For all parents who have been through that final stage of pregnancy, then the birth of a child, you know that sometimes it’s a matter of things not always going to plan right at the end.

Then finally, jubilation at the arrival of that new life, and the pain and anguish of the delivery are soon forgotten – well somewhat forgotten! 😉

It’s the same with books.   You can get right up to the wire, have everything ready to upload your book into Amazon, or send off to the printer, and then BAM!   A curve ball comes smashing through your plans and everything gets delayed.  For a few hours, days, or even a week or two.

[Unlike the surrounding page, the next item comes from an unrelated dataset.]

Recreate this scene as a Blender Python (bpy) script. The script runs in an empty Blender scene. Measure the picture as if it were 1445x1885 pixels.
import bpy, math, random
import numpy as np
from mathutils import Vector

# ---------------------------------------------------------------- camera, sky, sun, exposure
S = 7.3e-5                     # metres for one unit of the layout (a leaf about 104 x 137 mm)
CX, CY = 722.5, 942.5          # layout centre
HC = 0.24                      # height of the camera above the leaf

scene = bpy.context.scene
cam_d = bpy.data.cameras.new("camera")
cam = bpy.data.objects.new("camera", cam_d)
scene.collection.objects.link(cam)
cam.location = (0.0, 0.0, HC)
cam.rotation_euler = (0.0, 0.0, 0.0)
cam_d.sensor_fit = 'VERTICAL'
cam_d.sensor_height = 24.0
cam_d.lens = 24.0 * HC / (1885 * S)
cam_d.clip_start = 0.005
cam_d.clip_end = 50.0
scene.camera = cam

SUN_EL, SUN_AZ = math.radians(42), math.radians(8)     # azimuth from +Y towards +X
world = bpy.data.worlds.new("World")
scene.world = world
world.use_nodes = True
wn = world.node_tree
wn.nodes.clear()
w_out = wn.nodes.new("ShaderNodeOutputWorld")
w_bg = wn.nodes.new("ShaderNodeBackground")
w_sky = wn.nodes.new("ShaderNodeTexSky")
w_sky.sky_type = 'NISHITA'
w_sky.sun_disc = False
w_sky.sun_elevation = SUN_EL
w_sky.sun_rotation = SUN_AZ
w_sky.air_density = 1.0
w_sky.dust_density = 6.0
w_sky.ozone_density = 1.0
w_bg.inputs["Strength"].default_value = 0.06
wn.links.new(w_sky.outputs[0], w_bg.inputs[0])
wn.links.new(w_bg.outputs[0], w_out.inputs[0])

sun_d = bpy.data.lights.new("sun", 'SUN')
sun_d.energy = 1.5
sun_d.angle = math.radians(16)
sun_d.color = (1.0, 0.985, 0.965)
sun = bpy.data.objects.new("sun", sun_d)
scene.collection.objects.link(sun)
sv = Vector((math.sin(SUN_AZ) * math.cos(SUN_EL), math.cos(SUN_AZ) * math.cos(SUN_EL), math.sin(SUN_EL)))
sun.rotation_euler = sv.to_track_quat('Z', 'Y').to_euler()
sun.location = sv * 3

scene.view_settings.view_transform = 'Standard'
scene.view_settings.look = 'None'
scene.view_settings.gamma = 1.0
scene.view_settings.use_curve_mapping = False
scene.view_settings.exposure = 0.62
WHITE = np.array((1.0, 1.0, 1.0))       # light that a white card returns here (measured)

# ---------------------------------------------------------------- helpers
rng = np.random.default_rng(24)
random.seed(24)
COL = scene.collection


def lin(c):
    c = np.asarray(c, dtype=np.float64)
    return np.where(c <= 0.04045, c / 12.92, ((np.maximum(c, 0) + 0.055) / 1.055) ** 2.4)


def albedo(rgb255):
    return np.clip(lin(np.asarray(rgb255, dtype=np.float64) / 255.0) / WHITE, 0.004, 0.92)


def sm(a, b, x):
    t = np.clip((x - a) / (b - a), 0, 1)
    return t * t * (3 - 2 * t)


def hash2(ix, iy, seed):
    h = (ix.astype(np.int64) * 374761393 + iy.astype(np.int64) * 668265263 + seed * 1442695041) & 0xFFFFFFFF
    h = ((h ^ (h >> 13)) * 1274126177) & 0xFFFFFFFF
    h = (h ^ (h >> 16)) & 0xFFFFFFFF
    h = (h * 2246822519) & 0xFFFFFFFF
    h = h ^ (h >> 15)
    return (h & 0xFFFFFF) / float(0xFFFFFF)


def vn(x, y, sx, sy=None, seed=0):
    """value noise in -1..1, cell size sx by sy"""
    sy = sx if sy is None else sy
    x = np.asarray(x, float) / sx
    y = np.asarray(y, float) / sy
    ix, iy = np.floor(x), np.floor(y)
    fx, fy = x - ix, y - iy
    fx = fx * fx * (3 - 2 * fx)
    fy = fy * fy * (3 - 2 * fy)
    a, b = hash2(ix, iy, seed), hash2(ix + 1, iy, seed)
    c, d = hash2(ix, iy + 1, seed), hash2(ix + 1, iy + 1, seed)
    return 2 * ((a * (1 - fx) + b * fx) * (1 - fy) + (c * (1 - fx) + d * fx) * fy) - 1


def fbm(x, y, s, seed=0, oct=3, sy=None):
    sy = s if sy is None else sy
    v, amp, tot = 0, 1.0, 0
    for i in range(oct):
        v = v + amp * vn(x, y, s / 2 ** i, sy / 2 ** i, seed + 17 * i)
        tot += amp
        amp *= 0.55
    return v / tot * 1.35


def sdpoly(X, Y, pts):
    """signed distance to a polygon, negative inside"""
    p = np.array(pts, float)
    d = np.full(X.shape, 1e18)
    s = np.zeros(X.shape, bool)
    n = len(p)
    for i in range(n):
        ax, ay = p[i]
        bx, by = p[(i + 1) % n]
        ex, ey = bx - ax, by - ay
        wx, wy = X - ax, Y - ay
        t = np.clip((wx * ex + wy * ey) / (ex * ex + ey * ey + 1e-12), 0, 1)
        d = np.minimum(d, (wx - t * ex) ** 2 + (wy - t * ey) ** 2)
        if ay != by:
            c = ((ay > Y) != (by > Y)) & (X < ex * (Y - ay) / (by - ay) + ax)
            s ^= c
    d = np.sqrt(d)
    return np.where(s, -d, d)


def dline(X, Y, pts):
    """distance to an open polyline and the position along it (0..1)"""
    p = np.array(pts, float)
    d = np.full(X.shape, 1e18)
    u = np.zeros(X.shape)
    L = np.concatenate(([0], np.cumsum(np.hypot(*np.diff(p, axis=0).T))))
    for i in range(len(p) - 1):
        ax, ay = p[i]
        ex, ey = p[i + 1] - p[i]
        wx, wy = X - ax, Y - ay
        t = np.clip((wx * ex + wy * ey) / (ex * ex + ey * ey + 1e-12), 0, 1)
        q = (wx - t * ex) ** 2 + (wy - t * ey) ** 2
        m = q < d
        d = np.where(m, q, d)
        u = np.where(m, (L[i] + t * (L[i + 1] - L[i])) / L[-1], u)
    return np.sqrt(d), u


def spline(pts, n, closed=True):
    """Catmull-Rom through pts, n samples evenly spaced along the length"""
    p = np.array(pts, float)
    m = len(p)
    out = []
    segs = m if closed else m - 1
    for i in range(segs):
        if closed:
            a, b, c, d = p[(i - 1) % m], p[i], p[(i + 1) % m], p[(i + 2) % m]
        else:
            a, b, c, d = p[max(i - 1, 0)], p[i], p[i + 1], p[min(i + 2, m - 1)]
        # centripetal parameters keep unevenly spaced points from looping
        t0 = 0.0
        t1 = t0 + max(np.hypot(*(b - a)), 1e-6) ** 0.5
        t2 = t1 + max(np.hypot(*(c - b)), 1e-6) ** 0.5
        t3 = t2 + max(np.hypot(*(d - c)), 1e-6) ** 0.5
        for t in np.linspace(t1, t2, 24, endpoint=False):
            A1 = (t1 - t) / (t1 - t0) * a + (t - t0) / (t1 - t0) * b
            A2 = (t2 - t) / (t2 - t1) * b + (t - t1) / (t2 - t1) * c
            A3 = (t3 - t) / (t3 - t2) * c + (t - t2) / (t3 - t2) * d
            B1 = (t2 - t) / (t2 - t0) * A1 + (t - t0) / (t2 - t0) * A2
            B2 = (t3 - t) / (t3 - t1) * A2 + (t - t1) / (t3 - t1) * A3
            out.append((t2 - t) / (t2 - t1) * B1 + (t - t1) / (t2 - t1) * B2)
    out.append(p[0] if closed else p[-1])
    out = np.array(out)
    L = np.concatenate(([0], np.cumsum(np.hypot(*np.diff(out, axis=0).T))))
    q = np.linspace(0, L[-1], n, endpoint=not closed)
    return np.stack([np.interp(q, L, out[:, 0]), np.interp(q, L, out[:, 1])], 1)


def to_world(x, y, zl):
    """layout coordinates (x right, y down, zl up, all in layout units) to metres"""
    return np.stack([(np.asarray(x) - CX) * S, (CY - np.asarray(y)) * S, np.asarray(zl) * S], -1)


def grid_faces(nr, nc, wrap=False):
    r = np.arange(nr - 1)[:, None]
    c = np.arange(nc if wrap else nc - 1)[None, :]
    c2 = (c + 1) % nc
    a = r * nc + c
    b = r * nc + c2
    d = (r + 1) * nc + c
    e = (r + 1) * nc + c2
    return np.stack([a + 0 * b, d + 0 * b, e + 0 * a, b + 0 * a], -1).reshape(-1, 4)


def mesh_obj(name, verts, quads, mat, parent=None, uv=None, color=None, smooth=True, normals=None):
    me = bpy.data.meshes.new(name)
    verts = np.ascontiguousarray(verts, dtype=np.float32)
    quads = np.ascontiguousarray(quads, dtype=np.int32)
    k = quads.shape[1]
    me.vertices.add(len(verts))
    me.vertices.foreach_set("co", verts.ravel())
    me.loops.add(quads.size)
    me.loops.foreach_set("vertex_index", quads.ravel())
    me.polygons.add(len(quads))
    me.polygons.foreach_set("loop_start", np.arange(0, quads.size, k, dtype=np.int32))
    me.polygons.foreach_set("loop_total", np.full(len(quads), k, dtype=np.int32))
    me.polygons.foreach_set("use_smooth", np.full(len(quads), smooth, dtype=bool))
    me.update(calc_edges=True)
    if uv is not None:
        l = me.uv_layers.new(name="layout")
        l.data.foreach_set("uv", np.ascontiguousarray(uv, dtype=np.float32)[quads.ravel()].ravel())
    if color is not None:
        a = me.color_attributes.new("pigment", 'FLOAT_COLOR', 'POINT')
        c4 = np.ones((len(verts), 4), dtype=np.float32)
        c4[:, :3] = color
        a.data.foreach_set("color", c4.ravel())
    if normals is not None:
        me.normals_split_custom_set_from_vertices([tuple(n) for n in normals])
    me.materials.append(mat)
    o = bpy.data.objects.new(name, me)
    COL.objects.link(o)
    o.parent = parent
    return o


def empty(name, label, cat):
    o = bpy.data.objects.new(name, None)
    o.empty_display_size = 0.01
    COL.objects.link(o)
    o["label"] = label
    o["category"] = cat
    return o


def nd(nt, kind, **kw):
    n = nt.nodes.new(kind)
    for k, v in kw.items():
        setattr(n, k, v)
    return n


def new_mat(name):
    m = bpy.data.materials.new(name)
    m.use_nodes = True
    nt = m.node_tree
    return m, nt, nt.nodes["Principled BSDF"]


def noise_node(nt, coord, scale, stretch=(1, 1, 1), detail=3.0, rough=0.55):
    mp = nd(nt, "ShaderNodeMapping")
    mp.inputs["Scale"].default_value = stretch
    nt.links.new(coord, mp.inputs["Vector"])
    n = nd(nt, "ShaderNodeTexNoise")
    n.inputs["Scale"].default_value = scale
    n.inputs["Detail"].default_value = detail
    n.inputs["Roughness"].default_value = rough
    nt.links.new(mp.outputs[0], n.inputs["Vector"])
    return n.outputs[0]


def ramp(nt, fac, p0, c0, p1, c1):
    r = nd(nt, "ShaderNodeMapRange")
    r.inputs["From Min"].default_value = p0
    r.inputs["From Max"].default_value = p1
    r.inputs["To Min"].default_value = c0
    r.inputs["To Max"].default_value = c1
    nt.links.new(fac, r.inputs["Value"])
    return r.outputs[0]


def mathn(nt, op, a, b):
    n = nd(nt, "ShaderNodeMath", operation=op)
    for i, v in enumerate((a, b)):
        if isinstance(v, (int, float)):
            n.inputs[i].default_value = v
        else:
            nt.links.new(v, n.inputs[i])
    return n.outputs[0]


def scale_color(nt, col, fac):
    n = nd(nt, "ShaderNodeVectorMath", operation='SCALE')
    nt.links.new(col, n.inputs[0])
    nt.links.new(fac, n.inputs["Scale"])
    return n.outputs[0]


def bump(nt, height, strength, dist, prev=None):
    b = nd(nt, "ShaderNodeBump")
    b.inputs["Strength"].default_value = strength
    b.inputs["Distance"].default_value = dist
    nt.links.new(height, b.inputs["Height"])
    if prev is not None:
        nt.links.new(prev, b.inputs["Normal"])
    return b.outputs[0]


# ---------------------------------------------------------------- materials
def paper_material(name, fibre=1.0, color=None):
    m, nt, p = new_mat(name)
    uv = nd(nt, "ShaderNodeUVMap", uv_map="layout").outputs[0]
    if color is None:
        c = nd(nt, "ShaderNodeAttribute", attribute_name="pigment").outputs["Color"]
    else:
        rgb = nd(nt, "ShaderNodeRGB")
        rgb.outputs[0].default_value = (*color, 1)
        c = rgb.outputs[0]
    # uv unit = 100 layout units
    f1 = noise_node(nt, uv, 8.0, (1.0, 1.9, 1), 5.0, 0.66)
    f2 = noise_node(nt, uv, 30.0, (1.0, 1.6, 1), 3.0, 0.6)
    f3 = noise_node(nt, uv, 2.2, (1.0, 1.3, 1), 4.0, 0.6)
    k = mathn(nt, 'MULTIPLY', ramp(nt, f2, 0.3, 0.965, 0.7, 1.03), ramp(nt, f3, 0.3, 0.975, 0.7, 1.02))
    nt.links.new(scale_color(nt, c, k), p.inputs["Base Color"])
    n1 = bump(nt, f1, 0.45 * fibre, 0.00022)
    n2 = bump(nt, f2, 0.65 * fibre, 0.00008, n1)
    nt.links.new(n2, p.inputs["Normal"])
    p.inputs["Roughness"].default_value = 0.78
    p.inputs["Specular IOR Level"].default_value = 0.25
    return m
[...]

This past week I’ve been busy with THREE books in various stages of release.  One was derailed  while uploading to Amazon Create Space because:

  • First the there were some unidentified errors that needed fixing.  And no, the editing and proofing stage is not always 100% – in face I’ve read books by some of the highest selling authors in the world that still have the odd error in them.
  • Then the page numbers for some reason kept ‘irritating the margins’ so they had to be fixed.
  • Then there were a few minor other wee things that needed attention, but were easily fixed, but still delayed the process.
  • The files were fixed but showing as still needing to be looked at, and we couldn’t figure out why.  But they seemed to come right once we just reloaded the (same) file.

And of course on CreateSpace, you have to allow for their own process of checking files before you can go further into the completion stages of uploading.

Another book – one of my own – was giving me grief at the final stage of uploading because:

  • First there was an issue with the inside cover page,
  • Then something wrong with the contents list, and finally the cover was not loading properly.   This was addressed by my asking the designer to check and resize, and he laughed and advised that it was definitely already the correct size. So back to the helpful people at Createspace, who advised that the cover was ready, which it wasn’t, and some flapping about with that debate, until suddenly it all came right.   We’re blaming technology and lack of caffiene on that one. 
  • Finally the ordering of the proof copy got stuck in the system.

Finally, one more book is so far seamlessly uploading, everything is going exactly according to plan – textbook perfect!

So you just never know exactly how the final delivery is going to end up.  

All you can do is trust the process, the helpful souls at Amazon – who by the way are brilliant when there is an issue – and that you will get there.